When the union’s inspiration through the workers’ blood shall run
There can be no power greater anywhere beneath the sun
Yet what force on earth is weaker than the feeble strength of one
For the Union makes us strong –Solidarity Forever
Thus begins the age-old ballad of America’s labor movement, with subsequent verses describing solidarity as a power greater than gold, greater than the might of armies.
Today, Monday, June 15, at small conference at the national headquarters of the AFL-CIO, I have the privilege of making a few remarks about the Catholic ideal of solidarity. The keynote speaker for the event is the erudite Cardinal Donald Wuerl, Archbishop of Washington. His Eminence will be introduced by AFL-CIO President Richard Trumka. My friend, and America’s foremost labor priest, Father Clete Kiley of the Archdiocese of Chicago, will offer a reflection on Cardinal Wuerl’s talk. The room will be filled with union presidents, Catholic bishops and priests, union organizers, and Catholic social justice leaders. There will be theologians speaking about solidarity from the perspective of different faith traditions, as well as labor and Catholic leaders discussing solidarity in the Latino experience. How poignant it is to see a rekindling of friendship between America’s labor unions and the church ahead of the Pope Francis’ historic visit to the United States in September!
Solidarity is indeed greater than gold, greater than the mere might of armies. It is also a virtue that’s been spiraling down in long retreat. Neighborhoods, families, and all the little communities of our daily lives have faded in an era that valorizes the self and makes individual choice absolute. Labor unions and the Catholic Church have been similarly impacted. The logic of our age seems to work against solidarity. Some argue that union and parish halls have become quiet, gray-haired places. But something’s afoot and things are changing.
I’ve always been intrigued by the many theories and groups that actually rejoice in the decline of solidarity—libertarians, devotees of Austrian economics’ methodological individualism, Ayn Rand’s objectivists, and varieties of anarchists. For many Americans, too, there’s something naively romantic about the storybook character of the rugged individual who subsists without for others. In all of these worldviews, solidarity is viewed with suspicion—a sort of weakness at best or (nodding to Hayek) serfdom at worst. But, in fact, it’s the individual who is at risk, not the community. The isolated individual struggles to stand with authenticity vis-à-vis the macro forces of global economics, mass society, and the modern state.
Richard Trumka, introducing Cardinal Óscar Rodríguez at an Institute for Policy Research & Catholic Studies event last year, shared an emotional family story that conveys the importance of solidarity for empowerment.
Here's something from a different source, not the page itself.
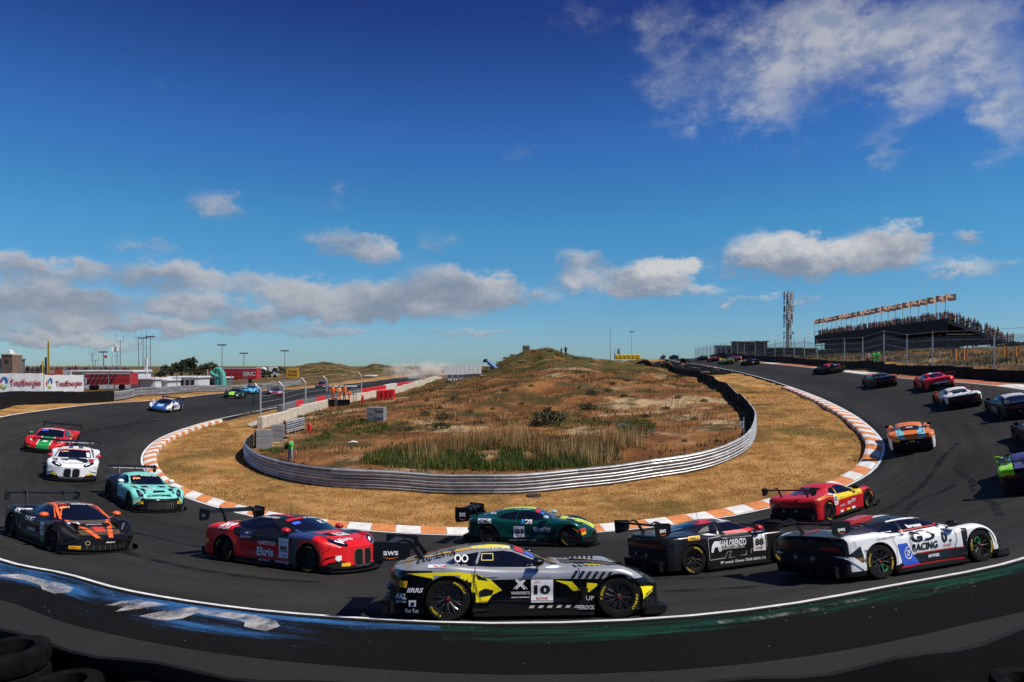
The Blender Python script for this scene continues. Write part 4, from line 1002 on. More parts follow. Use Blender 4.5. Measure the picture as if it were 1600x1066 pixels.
    def mirrors(s, mt):
        x, z = s.a['mir']; w = s.a['f_w'](x)
        for sg in (-1, 1):
            m = MB(); rw = []
            for (dx, sx, sz) in ((.10, .02, .015), (.085, .07, .05), (.04, .105, .07), (-.02, .115, .075), (-.06, .11, .07), (-.065, .08, .05)):
                rw.append([(x+dx, sg*(w+.03+.0)+sx*math.cos(t*math.pi/6), z+.03+sz*math.sin(t*math.pi/6)) for t in range(12)])
            m.grid(rw, close=True); m.add(rw[-1], [tuple(range(12))]); m.add(rw[0], [tuple(range(12))])
            o = m.build('wing_mirror', mt, s.root, smooth=50)
            m = MB(); m.tube([(x+.02, sg*(w-.22), z-.10), (x+.02, sg*(w-.02), z-.01)], .014, 6); m.build('mirror_stalk', M_BLK, o)
    def antenna(s):
        m = MB(); x = s.a['ws'][1]-.45; zt = s.a['f_zt'](x); m.tube([(x, .12, zt-.01), (x-.05, .12, zt+.22)], .006, 5); m.build('roof_antenna', M_BLK, s.root)
    def wipers(s):
        x = s.a['ws'][0]; s.line('T', [(x+.02, -.05), (x-.28, -.18)], .02, M_MBLK, 'wiper', 3)
    def front(s, kind, grille=M_MBLK):
        a = s.a; x1 = a['x1']; zt = a['zt'][-1][1]; H = zt
        if kind in ('amg', 'aston'):
            hw = .56 if kind == 'amg' else .62
            s.poly('F', [(-hw, .16), (hw, .16), (hw*.94, .34), (hw*.62, .45), (-hw*.62, .45), (-hw*.94, .34)], grille, 'grille', 0)
            for k in range(-6, 7): s.line('F', [(k*hw/7.2, .18), (k*hw/8.2, .42)], .012, M_LAMP if kind == 'amg' else M_CARB, 'grille_slat', 1)
            s.mirror_poly('F', [(.60, .14), (.86, .16), (.88, .32), (.66, .30)], M_MBLK, 'air_intake', 0)
            hl = [(x1-.10, .50), (x1-.13, .64), (x1-.30, .83), (x1-.44, .86), (x1-.36, .66)]
            hl = [(x1-.18, .66), (x1-.34, .60), (x1-.62, .70), (x1-.66, .80), (x1-.50, .82), (x1-.30, .76)]
            s.mirror_poly('T', hl, M_GLASS, 'headlight', 1); s.mirror_poly('T', [(x1-.34, .66), (x1-.44, .64), (x1-.54, .70), (x1-.46, .76), (x1-.36, .72)], M_LAMP, 'lamp', 2)
        elif kind == 'bmw':
            for sg in (-1, 1):
                s.poly('F', [(sg*.03, .17), (sg*.26, .17), (sg*.31, .30), (sg*.30, .52), (sg*.22, .58), (sg*.06, .57), (sg*.03, .50)], grille, 'grille', 1)
                s.line('F', [(sg*.03, .17), (sg*.26, .17), (sg*.31, .30), (sg*.30, .52), (sg*.22, .58), (sg*.06, .57), (sg*.03, .50), (sg*.03, .17)], .018, M_LAMP, 'grille_frame', 2)
                for k in range(3): s.line('F', [(sg*.05, .26+.1*k), (sg*.28, .26+.1*k)], .012, M_CARB, 'grille_slat', 2)
            s.mirror_poly('F', [(.45, .14), (.88, .14), (.86, .28), (.56, .30)], M_MBLK, 'air_intake', 0)
            hl = [(x1-.08, .42), (x1-.24, .42), (x1-.44, .60), (x1-.52, .80), (x1-.40, .82), (x1-.22, .64)]
            s.mirror_poly('T', hl, M_GLASS, 'headlight', 1); s.mirror_poly('T', [(x1-.20, .48), (x1-.26, .49), (x1-.40, .64), (x1-.36, .68)], M_DRL, 'lamp', 2)
        elif kind == 'mclaren':
            s.poly('F', [(-.72, .14), (.72, .14), (.66, .27), (-.66, .27)], grille, 'grille', 0); s.mirror_poly('F', [(.72, .15), (.92, .18), (.90, .32), (.74, .28)], M_MBLK, 'air_intake', 0)
            for k in range(-4, 5): s.line('F', [(k*.14, .15), (k*.14, .26)], .01, M_LAMP, 'grille_slat', 1)
            hl = [(x1-.30, .52), (x1-.52, .56), (x1-.80, .70), (x1-.86, .82), (x1-.66, .84), (x1-.42, .72)]
            s.mirror_poly('T', hl, M_BLK, 'headlight', 1, smooth=True); s.mirror_poly('T', [(x1-.42, .60), (x1-.50, .61), (x1-.72, .74), (x1-.66, .77)], M_LAMP, 'lamp', 2)
            s.poly('T', [(x1-.62, -.26), (x1-.74, -.42), (x1-.92, -.44), (x1-.88, 0), (x1-.92, .44), (x1-.74, .42), (x1-.62, .26)], M_MBLK, 'bonnet_vent', 1)
        elif kind == 'ferrari':
            s.poly('F', [(-.60, .13), (.60, .13), (.52, .26), (-.52, .26)], grille, 'grille', 0); s.mirror_poly('F', [(.62, .14), (.90, .16), (.88, .30), (.70, .30)], M_MBLK, 'air_intake', 0)
            s.mirror_poly('T', [(x1-.34, .56), (x1-.46, .56), (x1-.66, .72), (x1-.70, .82), (x1-.54, .80)], M_GLASS, 'headlight', 1); s.mirror_poly('T', [(x1-.42, .60), (x1-.46, .60), (x1-.60, .74), (x1-.55, .75)], M_DRL, 'lamp', 2)
            s.poly('T', [(x1-.62, -.30), (x1-.78, -.46), (x1-.98, -.46), (x1-.92, 0), (x1-.98, .46), (x1-.78, .46), (x1-.62, .30)], M_MBLK, 'bonnet_vent', 2)
        elif kind in ('lambo', 'audi', 'porsche'):
            s.poly('F', [(-.50, .14), (.50, .14), (.44, .26), (-.44, .26)] if kind != 'audi' else [(-.5, .15), (.5, .15), (.55, .3), (.42, .43), (-.42, .43), (-.55, .3)], grille, 'grille', 0)
            s.mirror_poly('F', [(.55, .14), (.90, .14), (.88, .32), (.60, .27)], M_MBLK, 'air_intake', 0)
            s.mirror_poly('T', [(x1-.34, .54), (x1-.44, .50), (x1-.72, .62), (x1-.84, .80), (x1-.62, .80)], M_GLASS, 'headlight', 1); s.mirror_poly('T', [(x1-.42, .56), (x1-.46, .55), (x1-.66, .67), (x1-.60, .72)], M_DRL, 'lamp', 2)
            s.poly('T', [(x1-.70, -.26), (x1-.86, -.44), (x1-1.0, -.44), (x1-.95, 0), (x1-1.0, .44), (x1-.86, .44), (x1-.70, .26)], M_MBLK, 'bonnet_vent', 1)
        if kind in ('amg', 'aston', 'bmw'):
            q = a['ws'][0]; 
            for sg in (-1, 1): s.poly('T', [(q+.30, sg*.20), (q+.62, sg*.22), (q+.60, sg*.44), (q+.34, sg*.46)], M_MBLK, 'bonnet_vent', 1)
            for k in range(7): x = q+.24+k*.085; s.mirror_poly('T', [(x, .62), (x+.035, .60), (x+.065, .80), (x+.03, .82)], M_MBLK, 'louvre', 1)
    def rear(s, kind='wide', dark=True):
        a = s.a; x0 = a['x0']; zt = a['zt'][0][1]
        if dark: s.poly('B', [(-.84, .14), (.84, .14), (.86, .40), (.80, zt-.20), (-.80, zt-.20), (-.86, .40)], M_MBLK, 'rear_grille', 0, step=.1)
        if kind == 'wide': s.poly('B', [(-.80, zt-.17), (.80, zt-.17), (.80, zt-.10), (-.80, zt-.10)], M_TAIL, 'tail_light', 1, step=.1)
        elif kind == 'pair': s.mirror_poly('B', [(.42, zt-.22), (.82, zt-.20), (.83, zt-.07), (.46, zt-.08)], M_TAIL, 'tail_light', 1)
        elif kind == 'slim': s.mirror_poly('B', [(.40, zt-.16), (.82, zt-.20), (.84, zt-.10), (.46, zt-.10)], M_TAIL, 'tail_light', 1)
        s.rect('B', 0, .40, .5, .10, M_GLASS, 'rain_light', 1)
        for sg in (-1, 1):
            m = MB(); m.tube([(x0+.10, sg*.24, .46), (x0-.05, sg*.24, .46)], .05, 12); m.build('exhaust', M_LAMP, s.root)
    def _set(s, p, yaw, sc=(1, 1, 1)):
        h = TRACK_BVH.ray_cast(p+Vector((0, 0, 30)), Vector((0, 0, -1))); q, n = h[0], h[1]
        if n.z < 0: n = -n
        f = Vector((math.cos(yaw), math.sin(yaw), 0)); x = (f-n*f.dot(n)).normalized(); y = n.cross(x)
        M3 = Matrix((x, y, n)).transposed().to_4x4(); M3.translation = q+n*.006
        s.root.matrix_world = M3 @ Matrix.Diagonal((sc[0], sc[1], sc[2], 1)); s.flush(); return s
    def wheels_at(s, rear, front, side='R', force=None, sc=(1, 1, 1)):
        """photo pixels where the rear and front tyre of one side touch the track"""
        a, b = ray_track(*rear)[0], ray_track(*front)[0]; d = b-a; d.z = 0; yaw = math.atan2(d.y, d.x); sg = 1 if side == 'R' else -1
        n = Vector((-math.sin(yaw), math.cos(yaw), 0))*sg
        if force is not None: yaw = R(force)
        n = Vector((-math.sin(yaw), math.cos(yaw), 0))*sg
        return s._set((a+b)/2+n*(s.a['f_w'](0)-.10)*sc[1], yaw, sc)
    def end_at(s, px, py, yaw, end=1):
        """pixel of the ground under the middle of the nose (end=1) or tail (end=-1), heading in degrees"""
        p = ray_track(px, py)[0]; f = Vector((math.cos(R(yaw)), math.sin(R(yaw)), 0)); return s._set(p-f*end*2.15, R(yaw))
def car_std(arch_name, pt, label, nose=None, rear='wide', mir=None, wing_text=None, detail=True, **k):
    c = Car(arch_name, pt, label); c.glass(detail=detail); c.running_gear(); c.aero(wing_text=wing_text, **k); c.mirrors(mir or pt); c.front(nose or c.a['nose']); c.rear(rear); c.antenna()
    if detail: c.wipers()
    return c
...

I hope that he doesn’t mind me retelling it here.
Trumka grew up in Nemacolin, Pennsylvania, a coal mining town that was owned lock, stock, and barrel by mining interests. Like that line from the old country song, the only store was the company store. His father and grandfather were among the workers trying to unionize—trying to come together to shelter otherwise individual workers from the powers arrayed against them. Gathered in the woods for a union meeting, they were rousted by company “police” charging them on horseback. Running for safety they headed to the one building in town not owned by the company—Our Lady of Consolation Catholic Church, where the pastor, Father Simko, leapt between the workers and the company police on the steps of the church, cross held high. Here’s a link to Trumka’s own telling of his family history.
Trumka’s story holds out an example of solidarity, both metaphorically and actually. Innumerable forces are arrayed against all of us in the contemporary world—many of them faceless dynamics of society and economics—against which the individual has little resistance, no matter how rugged she may be. In the words of the old union ballad, “What force on earth is weaker than the feeble strength of one?”
A revitalization of solidarity amidst these challenges is desperately needed. It’s so promising, then, to see unions and the church getting reacquainted. Workers and bishops, shop stewards and theologians. I’m honored to play some small part in this historic gathering. Solidarity forever.